Telluride has become increasingly important in generating awards momentum over the past decade because many of the academy’s 6,000 or so voting members attend, says Williamson.

He recalled that the buzz around The King's Speech – which went on to win the Best Picture Oscar in 2011 – began in the small Colorado village.

Good movies go to Toronto and secure crucial media coverage at a festival known for negotiations for financing and distribution, he added. “It’s a bit more towards business. Venice is also a big splashy opportunity to get publicity.”

But generating awards buzz – and nabbing the prizes – is notoriously unpredictable. Some think that launching a film too early in the year is risky, preferring a later debut closer to the Academy’s voting time.

But Abigail Severance, a professor at the California Institute of the Arts School of Film, disagrees. “I don’t think that a performance is forgotten by the time” award voters cast their ballots, she says.

No single film has yet to emerge from this year’s pack, although a few are jostling for position.

Boyhood, by Richard Linklater, is one of them.

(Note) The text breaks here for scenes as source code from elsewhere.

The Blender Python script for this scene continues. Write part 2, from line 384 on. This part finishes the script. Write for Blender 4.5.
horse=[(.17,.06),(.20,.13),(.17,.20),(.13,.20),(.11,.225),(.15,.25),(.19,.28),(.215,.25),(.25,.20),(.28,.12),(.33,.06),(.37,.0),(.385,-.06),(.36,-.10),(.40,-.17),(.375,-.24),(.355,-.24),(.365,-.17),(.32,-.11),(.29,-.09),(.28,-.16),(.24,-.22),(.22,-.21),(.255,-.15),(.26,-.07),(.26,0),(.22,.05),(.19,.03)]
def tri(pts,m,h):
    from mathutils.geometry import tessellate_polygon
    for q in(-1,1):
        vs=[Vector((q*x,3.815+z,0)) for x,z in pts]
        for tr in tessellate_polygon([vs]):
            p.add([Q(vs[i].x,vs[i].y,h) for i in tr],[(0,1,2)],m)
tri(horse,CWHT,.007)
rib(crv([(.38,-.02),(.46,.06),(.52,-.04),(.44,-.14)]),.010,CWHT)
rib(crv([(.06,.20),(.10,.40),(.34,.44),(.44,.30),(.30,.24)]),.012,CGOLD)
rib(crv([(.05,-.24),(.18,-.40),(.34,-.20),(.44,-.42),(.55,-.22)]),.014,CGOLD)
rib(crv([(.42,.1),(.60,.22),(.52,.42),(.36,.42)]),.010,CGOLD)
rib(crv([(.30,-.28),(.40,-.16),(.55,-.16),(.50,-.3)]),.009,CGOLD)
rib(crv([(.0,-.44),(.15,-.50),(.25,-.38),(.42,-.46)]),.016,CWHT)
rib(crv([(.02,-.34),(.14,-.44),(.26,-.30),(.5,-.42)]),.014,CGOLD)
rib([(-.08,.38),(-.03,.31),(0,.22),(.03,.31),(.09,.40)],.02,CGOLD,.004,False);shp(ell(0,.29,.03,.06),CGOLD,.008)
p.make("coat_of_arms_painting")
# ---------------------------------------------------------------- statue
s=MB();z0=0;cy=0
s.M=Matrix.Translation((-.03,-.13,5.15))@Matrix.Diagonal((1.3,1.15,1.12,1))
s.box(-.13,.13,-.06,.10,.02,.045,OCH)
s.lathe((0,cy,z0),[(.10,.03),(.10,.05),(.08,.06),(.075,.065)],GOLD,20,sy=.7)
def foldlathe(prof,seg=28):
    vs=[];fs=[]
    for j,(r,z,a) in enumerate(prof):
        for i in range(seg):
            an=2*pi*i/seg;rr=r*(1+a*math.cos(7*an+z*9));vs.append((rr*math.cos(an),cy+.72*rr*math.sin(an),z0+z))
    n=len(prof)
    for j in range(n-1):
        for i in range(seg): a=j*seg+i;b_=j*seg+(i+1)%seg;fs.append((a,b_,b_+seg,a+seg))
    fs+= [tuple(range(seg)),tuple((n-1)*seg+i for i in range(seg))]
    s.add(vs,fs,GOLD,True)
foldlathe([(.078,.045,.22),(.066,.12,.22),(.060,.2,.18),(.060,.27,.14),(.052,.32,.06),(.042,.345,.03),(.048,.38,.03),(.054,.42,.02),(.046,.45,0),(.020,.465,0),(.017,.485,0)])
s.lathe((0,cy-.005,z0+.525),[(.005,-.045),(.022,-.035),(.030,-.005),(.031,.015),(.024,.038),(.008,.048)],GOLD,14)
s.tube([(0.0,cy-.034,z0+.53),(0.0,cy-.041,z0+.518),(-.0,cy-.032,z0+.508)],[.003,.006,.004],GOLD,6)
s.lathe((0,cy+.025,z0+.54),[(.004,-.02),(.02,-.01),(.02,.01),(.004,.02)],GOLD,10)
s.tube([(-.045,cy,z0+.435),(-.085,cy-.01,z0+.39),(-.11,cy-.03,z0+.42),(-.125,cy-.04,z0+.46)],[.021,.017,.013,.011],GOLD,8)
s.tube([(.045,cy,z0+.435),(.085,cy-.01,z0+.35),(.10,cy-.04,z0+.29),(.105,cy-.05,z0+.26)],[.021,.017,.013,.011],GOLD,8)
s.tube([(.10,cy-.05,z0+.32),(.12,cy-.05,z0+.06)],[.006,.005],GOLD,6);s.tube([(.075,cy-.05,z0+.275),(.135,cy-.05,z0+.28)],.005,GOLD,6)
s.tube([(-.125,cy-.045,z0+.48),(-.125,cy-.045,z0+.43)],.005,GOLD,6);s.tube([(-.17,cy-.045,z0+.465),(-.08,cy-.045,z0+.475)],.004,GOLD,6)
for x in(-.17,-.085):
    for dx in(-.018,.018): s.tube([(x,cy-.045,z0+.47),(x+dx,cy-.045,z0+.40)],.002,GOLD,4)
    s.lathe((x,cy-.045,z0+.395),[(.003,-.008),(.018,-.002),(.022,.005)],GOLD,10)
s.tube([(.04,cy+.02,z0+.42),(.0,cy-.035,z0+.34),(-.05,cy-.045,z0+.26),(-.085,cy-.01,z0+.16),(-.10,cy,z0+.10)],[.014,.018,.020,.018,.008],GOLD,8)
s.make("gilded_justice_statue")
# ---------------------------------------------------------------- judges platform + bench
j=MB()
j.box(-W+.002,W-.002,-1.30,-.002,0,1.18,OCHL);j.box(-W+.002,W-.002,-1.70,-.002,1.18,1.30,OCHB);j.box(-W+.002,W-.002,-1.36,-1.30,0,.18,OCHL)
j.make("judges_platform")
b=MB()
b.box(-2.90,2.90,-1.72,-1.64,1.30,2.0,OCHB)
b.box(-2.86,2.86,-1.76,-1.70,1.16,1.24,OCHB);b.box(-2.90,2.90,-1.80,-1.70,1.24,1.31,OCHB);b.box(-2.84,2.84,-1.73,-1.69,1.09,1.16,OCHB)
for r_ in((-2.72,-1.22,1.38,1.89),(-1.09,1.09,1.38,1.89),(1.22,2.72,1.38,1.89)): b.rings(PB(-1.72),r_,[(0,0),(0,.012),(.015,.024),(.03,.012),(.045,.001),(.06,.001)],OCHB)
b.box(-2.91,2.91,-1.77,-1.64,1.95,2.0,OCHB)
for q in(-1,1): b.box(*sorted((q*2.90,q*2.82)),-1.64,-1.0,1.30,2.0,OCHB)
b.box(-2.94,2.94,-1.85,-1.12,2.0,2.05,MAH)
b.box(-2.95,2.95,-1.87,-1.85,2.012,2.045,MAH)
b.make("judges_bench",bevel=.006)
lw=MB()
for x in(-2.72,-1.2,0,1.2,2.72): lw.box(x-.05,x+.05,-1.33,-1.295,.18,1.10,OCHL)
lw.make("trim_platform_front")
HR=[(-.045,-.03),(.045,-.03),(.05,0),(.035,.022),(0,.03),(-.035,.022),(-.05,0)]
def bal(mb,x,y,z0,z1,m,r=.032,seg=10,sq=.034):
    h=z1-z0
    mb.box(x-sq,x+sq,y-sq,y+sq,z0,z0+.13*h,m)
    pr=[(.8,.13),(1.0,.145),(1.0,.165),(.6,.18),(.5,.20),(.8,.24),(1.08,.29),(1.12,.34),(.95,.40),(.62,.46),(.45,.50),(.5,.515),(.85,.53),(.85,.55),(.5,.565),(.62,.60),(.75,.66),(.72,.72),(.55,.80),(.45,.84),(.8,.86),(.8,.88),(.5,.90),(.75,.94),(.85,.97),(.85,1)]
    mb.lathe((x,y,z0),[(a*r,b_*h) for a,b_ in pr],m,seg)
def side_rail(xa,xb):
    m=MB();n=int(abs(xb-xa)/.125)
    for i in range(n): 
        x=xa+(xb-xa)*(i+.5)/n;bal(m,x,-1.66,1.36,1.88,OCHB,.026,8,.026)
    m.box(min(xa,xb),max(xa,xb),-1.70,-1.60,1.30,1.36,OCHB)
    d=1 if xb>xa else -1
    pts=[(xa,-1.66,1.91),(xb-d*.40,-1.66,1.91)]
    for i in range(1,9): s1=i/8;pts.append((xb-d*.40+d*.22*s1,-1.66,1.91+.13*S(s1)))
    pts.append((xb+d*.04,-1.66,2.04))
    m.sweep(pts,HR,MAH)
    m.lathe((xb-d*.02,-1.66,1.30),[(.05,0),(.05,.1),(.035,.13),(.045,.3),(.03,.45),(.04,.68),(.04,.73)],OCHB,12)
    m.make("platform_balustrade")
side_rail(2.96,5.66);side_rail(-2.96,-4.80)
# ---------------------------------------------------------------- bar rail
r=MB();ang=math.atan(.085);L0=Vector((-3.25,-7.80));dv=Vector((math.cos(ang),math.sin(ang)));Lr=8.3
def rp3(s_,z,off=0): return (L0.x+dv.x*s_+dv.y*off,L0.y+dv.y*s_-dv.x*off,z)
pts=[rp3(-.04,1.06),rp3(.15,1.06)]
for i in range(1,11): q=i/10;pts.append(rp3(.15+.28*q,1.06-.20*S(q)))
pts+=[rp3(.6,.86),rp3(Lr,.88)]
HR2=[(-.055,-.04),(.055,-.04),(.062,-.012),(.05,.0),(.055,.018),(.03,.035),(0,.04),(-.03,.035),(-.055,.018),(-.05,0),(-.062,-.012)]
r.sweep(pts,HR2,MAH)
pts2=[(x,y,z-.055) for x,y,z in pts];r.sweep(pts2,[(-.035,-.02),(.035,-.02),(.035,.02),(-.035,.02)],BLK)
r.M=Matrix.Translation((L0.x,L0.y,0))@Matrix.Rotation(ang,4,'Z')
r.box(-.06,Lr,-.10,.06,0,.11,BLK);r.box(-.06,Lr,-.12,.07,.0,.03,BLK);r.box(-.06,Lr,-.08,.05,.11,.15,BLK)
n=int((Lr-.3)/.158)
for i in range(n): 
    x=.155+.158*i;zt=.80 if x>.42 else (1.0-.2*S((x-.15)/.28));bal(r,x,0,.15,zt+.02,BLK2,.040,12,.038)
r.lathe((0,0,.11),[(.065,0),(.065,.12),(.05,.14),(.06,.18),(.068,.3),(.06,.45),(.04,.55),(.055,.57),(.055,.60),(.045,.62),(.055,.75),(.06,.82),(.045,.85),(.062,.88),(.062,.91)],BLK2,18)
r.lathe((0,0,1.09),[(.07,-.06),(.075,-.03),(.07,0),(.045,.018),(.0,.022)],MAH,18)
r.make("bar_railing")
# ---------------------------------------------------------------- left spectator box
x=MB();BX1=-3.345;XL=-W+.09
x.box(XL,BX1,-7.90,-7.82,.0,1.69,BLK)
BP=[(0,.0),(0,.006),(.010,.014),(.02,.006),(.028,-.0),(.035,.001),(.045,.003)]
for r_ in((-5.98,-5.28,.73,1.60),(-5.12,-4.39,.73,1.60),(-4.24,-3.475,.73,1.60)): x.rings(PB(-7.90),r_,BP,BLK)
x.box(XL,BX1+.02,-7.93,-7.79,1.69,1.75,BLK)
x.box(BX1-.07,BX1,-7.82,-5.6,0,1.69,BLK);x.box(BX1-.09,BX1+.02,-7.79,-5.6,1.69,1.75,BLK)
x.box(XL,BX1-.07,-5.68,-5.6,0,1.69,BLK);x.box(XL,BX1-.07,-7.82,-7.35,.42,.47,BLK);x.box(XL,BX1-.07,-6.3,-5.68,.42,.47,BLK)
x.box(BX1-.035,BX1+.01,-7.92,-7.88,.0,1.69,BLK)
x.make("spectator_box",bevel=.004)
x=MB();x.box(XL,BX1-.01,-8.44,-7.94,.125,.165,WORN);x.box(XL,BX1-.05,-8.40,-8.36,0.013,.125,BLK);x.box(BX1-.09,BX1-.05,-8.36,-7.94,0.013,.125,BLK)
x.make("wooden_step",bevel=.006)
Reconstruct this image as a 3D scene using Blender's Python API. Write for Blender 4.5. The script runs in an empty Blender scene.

A film made with the same group of actors over a span of 12 years is a moving tale of a boy's transformation into a young man.

Birdman or (The Unexpected Virtue of Ignorance) by Alejandro Gonzalez Iñárritu impressed in both Venice and Toronto and will also close the New York Film Festival this month, with the former Batman star Michael Keaton as an actor famous for portraying a superhero struggling with getting old and trying to rekindle his career.

In Toronto, Black and White saw Kevin Costner battling Octavia Spencer (who won the Best Actress Oscar for 2011's The Help) for custody of his mixed-race granddaughter. His performance has some predicting a repeat of the Oscars glory he enjoyed with 1990's Dances with Wolves.

Carell is also tipped to be in the Best Actor race with Foxcatcher, based on a true story, in which he plays a member of the monied Du Pont family implicated in an Olympic scandal.

The sober performance is in stark contrast to his usual comic roles, a feat the Academy has been known to reward.

The British actor Benedict Cumberbatch has impressed in The Imitation Game as Alan Turing, the British scientist who cracked Nazi codes during the Second World War. Another performance as a British egghead – by Eddie Redmayne as the physicist Stephen Hawking in The Theory of Everything – is also seen as an early contender.

Witherspoon could be in the running for her second Oscar after 2006's Walk the Line, with several strong performances including Wild, The Good Lie and Inherent Vice, in which a detective probes the disappearance of an ex-girlfriend.

The Mexican actor Gael García Bernal is also tipped as a possible nominee for his portrayal of a journalist jailed in Iran in Rosewater, the directorial debut of Jon Stewart, best known as the host of the satirical news show The Daily Show.

The 87th Academy Awards will be held on February 22.